__PROBLEM TO SOLVE__. Look through the material below. Copy every line with the string "from" in it.

▼

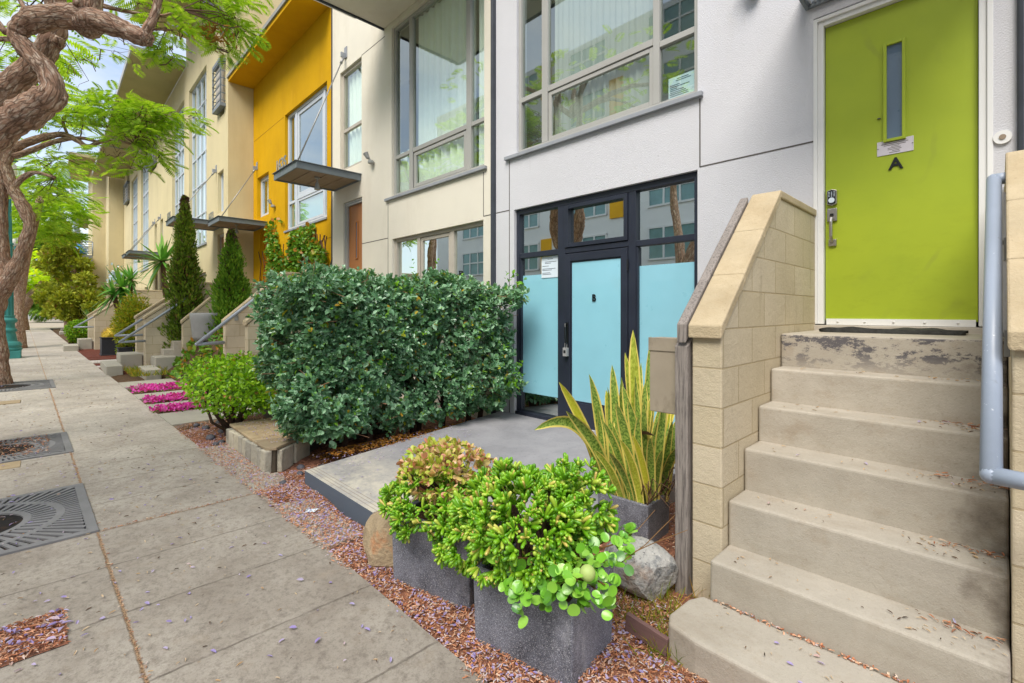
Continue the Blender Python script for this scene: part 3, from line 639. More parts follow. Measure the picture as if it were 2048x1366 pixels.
# ---- white house
W = thing('white_townhouse', (-2.5, FY, .2), 'white stucco townhouse with the lime green door A and the black framed glass entrance B', 'townhouse', 'townhouses along the street')
BX0, BX1, BZ0, BZ1 = -4.68, -2.09, .195, 3.01
GX0, GX1, GZ0, GZ1 = -1.018, -.107, 1.53, 3.97
b = MB(); wall(b, -5.05, .085, -.2, 13, FY, .2, [(-4.63, -2.09, 3.77, 7.2), (BX0, BX1, BZ0, BZ1), (GX0 - .075, GX1 + .075, 1.4, GZ1 + .09)]); rooms(b, -5.05, -1.6, FY, [.19, 3.3, 7.4])
joints(b, [(-2.065, 3.70, -2.065, 3.035), (-2.059, 3.032, -1.10, 3.032), (-4.773, 3.70, -4.773, 3.025), (-4.779, 3.02, -5.04, 3.02), (-4.773, 3.015, -4.773, .2)], FY); b.build('wall', [M['white_stucco'], M['room'], M['joint']], W)
f = window(W, -4.63, -2.09, 3.77, 7.2, FY + .035, M['frame_warm'], M['glass'], vb=[(-4.155, .10), (-2.56, .075)], hb=[(-4.585, -4.205, 4.50, .065), (-4.105, -2.60, 4.50, .075), (-2.522, -2.135, 4.44, .065)],
           sash=[(-4.10, -2.60, 3.825, 4.455, .05)], fw=.05, sill=(-4.835, -2.03, FY - .05, FY - .002, 3.715, 3.762), curtain=[(-4.08, -2.62, 3.8, 7.1)], fold=.25, mc='blind')
b = MB(); b.box(-2.445, -2.14, FY + .092, FY + .094, 3.83, 4.06); n = b.build('notice', M['paper'], f)
b = MB()
for i, (l0, l1) in enumerate(((.3, .72), (.25, .8), (0, 0), (.04, .4), (.04, .75), (.04, .3), (.04, .55), (.04, .62), (.04, .7), (.04, .72))):
    if l1: b.box(-2.44 + .30 * l0, -2.44 + .30 * l1, FY + .0895, FY + .0905, 4.03 - .019 * i, 4.036 - .019 * i)
b.build('print', M['ink'], n)
b = MB(); b.box(-5.085, -5.052, FY - .03, FY + .02, .1, 13); b.tube([(-5.11, FY - .02, .05), (-5.11, FY - .02, 13)], .024, 10); b.build('drain_pipe', M['dark_strip'], W)
b = MB(); b.tube([(.105, FY - .03, 0), (.105, FY - .03, 13)], .028, 10); b.build('drain_pipe', M['dark_strip'], W)
# glass entrance B
yb = FY + .045
b = MB(); F = .055
b.box(BX0, BX0 + F, yb, yb + .09, BZ0 + .045, BZ1); b.box(BX1 - F, BX1, yb, yb + .09, BZ0 + .045, BZ1); b.box(BX0 + F, BX1 - F, yb, yb + .09, BZ1 - .07, BZ1)
b.box(-3.935, -3.815, yb + .002, yb + .088, BZ0 + .045, BZ1 - .07); b.box(-2.905, -2.81, yb + .002, yb + .088, BZ0 + .045, BZ1 - .07)
b.box(BX0 + F, -3.935, yb + .004, yb + .086, 2.335, 2.405); b.box(-3.815, -2.905, yb + .004, yb + .086, 2.335, 2.40); b.box(-2.81, BX1 - F, yb + .004, yb + .086, 2.325, 2.39)
b.box(BX0, -3.82, yb - .03, yb + .1, BZ0 - .02, BZ0 + .044); b.box(-2.90, BX1, yb - .03, yb + .1, BZ0 - .02, BZ0 + .044)
for (xa, xb, za, zb) in ((-3.81, -2.91, 2.405, 2.935),):
    b.box(xa, xa + .05, yb - .012, yb + .08, za, zb); b.box(xb - .05, xb, yb - .012, yb + .08, za, zb); b.box(xa + .05, xb - .05, yb - .012, yb + .08, zb - .05, zb); b.box(xa + .05, xb - .05, yb - .012, yb + .08, za, za + .05)
b.box(-4.62, -4.60, yb + .01, yb + .07, .24, 2.33); b.box(-2.81, -2.79, yb + .01, yb + .07, .24, 2.32)
E_ = b.build('entrance_frame', M['frame_dark'], W, bevel=.004)
yg = yb + .05
for (xa, xb, za, zb) in ((BX0 + .03, -3.92, 2.39, BZ1 - .04), (-3.79, -2.93, 2.42, 2.92), (-2.83, BX1 - .03, 2.37, BZ1 - .04), (BX0 + .03, -3.92, 2.10, 2.345), (BX0 + .03, -3.92, .23, .495), (-2.83, BX1 - .03, 2.11, 2.335)):
    b = MB(); b.add([(xa, yg, za), (xb, yg, za), (xb, yg, zb), (xa, yg, zb)], [(0, 1, 2, 3)]); b.build('pane', M['glass_clear'], E_)
for (xa, xb, za, zb) in ((BX0 + .03, -3.92, .495, 2.10), (-2.83, BX1 - .03, .24, 2.11)):
    b = MB(); b.box(xa, xb, yg, yg + .006, za, zb); b.build('frosted_film', M['film_teal'], E_)
b = MB(); b.box(-4.25, -3.945, yg - .008, yg - .004, 2.05, 2.325); n = b.build('notice', M['paper'], E_)
b = MB()
for i, (l0, l1) in enumerate(((.36, .66), (0, 0), (.2, .85), (.2, .55), (0, 0), (.06, .42), (0, 0), (.06, .8), (.06, .6), (0, 0), (.06, .5), (.06, .56))):
    if l1: b.box(-4.25 + .305 * l0, -4.25 + .305 * l1, yg - .0095, yg - .0085, 2.29 - .018 * i, 2.296 - .018 * i)
b.build('print', M['ink'], n)
b = MB(); x0, x1, z0, z1 = -3.81, -2.91, .19, 2.325; yd = yb - .008
b.box(x0, x0 + .085, yd, yd + .055, z0, z1); b.box(x1 - .085, x1, yd, yd + .055, z0, z1); b.box(x0 + .085, x1 - .085, yd, yd + .055, z1 - .095, z1); b.box(x0 + .085, x1 - .085, yd, yd + .055, z0, z0 + .30)
for (xa, xb, za, zb) in ((x0 + .085, x0 + .10, z0 + .30, z1 - .095), (x1 - .10, x1 - .085, z0 + .30, z1 - .095), (x0 + .1, x1 - .1, z0 + .30, z0 + .318), (x0 + .1, x1 - .1, z1 - .113, z1 - .095)): b.box(xa, xb, yd + .014, yd + .04, za, zb)
D_ = b.build('door', M['frame_dark'], W, bevel=.004); D_['label'] = 'black framed door with frosted teal glass and letter B'
b = MB(); b.box(x0 + .09, x1 - .09, yd + .02, yd + .03, z0 + .305, z1 - .10); b.build('frosted_film', M['film_teal'], D_)
text('door_letter', 'B', .115, M['black_paint'], D_, (-3.375, yd + .012, 1.765), bold=.003, sx=.85)
b = MB(); hx = -3.77; b.box(hx - .02, hx + .02, yd - .008, yd - .0005, 1.16, 1.47); b.tube([(hx - .01, yd - .005, 1.44), (hx + .005, yd - .055, 1.45), (hx + .02, yd - .07, 1.41), (hx + .025, yd - .075, 1.3), (hx + .02, yd - .06, 1.22), (hx, yd - .005, 1.20)], .011, 8); b.build('handle', M['black_metal'], D_)
b = MB(); b.tube([(hx - .015, yd - .03, 1.15), (hx - .015, yd - .03, 1.21), (hx + .015, yd - .03, 1.21), (hx + .015, yd - .03, 1.15)], .005, 8); b.box(hx - .03, hx + .03, yd - .055, yd - .01, 1.05, 1.155); lk = b.build('lock_box', M['grey_pot'], D_, bevel=.008)
b = MB(); b.box(hx - .016, hx + .016, yd - .058, yd - .0555, 1.09, 1.125); b.build('dial', M['black_metal'], lk)
b = MB(); b.tube([(x1 + .008, yd - .008, 2.07), (x1 + .008, yd - .008, 2.19)], .012, 8); b.build('hinge', M['black_metal'], D_)
# lime green door A
yd = FY + .05
d = plain_door(W, GX0, GX1, GZ0, GZ1, yd, M['green_door'], slit=(-.611, -.519, 2.935, 3.655), knob=False, mtrim=M['white_trim'], tw=.045); d['label'] = 'lime green door with narrow slit window and letter A'
b = MB(); b.box(GX0 + .01, GX1 - .01, yd - .018, yd - .001, 1.495, 1.545)
for i in range(5): b.lathe([(.008, 0), (.008, .004)], (GX0 + .09 + i * .18, yd - .02, 1.52), 8)
b.build('weather_strip', M['white_trim'], d); b = MB(); b.box(GX0 - .07, GX1 + .07, FY - .03, FY + .14, 1.38, 1.492); b.build('threshold', M['frame_beige'], d, bevel=.004)
b = MB(); b.box(-.672, -.452, yd - .005, yd - .0008, 2.815, 2.925); pq = b.build('plaque', surf('plaque_metal', lin(206, 200, 206), .4, (6, .05)), d, bevel=.001)
b = MB()
for i, (l0, l1) in enumerate(((.22, .82), (.12, .86), (.2, .8), (.4, .62), (.3, .66), (.3, .68), (.42, .62), (.34, .64))): b.box(-.672 + .22 * l0, -.672 + .22 * l1, yd - .0062, yd - .0052, 2.908 - .0115 * i, 2.9115 - .0115 * i)
for x in (-.666, -.458): b.lathe([(.004, 0), (.004, .003)], (x, yd - .007, 2.87), 8)
b.build('engraving', M['joint'], pq)
text('door_letter', 'A', .122, M['black_paint'], d, (-.557, yd - .005, 2.735), bold=.003)
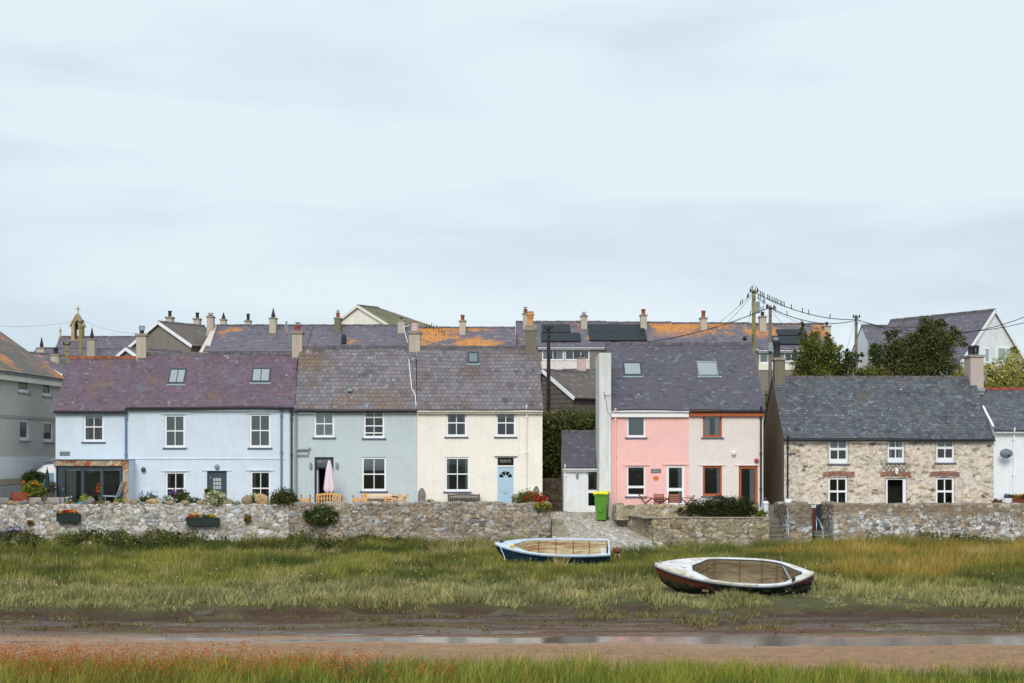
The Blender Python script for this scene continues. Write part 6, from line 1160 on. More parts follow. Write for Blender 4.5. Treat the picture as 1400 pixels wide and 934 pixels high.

▲

__COMPLETE RESPONSE__.
Continue the Blender Python script for this scene: part 3, from line 639. More parts follow. Measure the picture as if it were 2048x1366 pixels.
The Blender Python script for this scene continues. Write part 6, from line 1160 on. More parts follow. Write for Blender 4.5. Treat the picture as 1400 pixels wide and 934 pixels high.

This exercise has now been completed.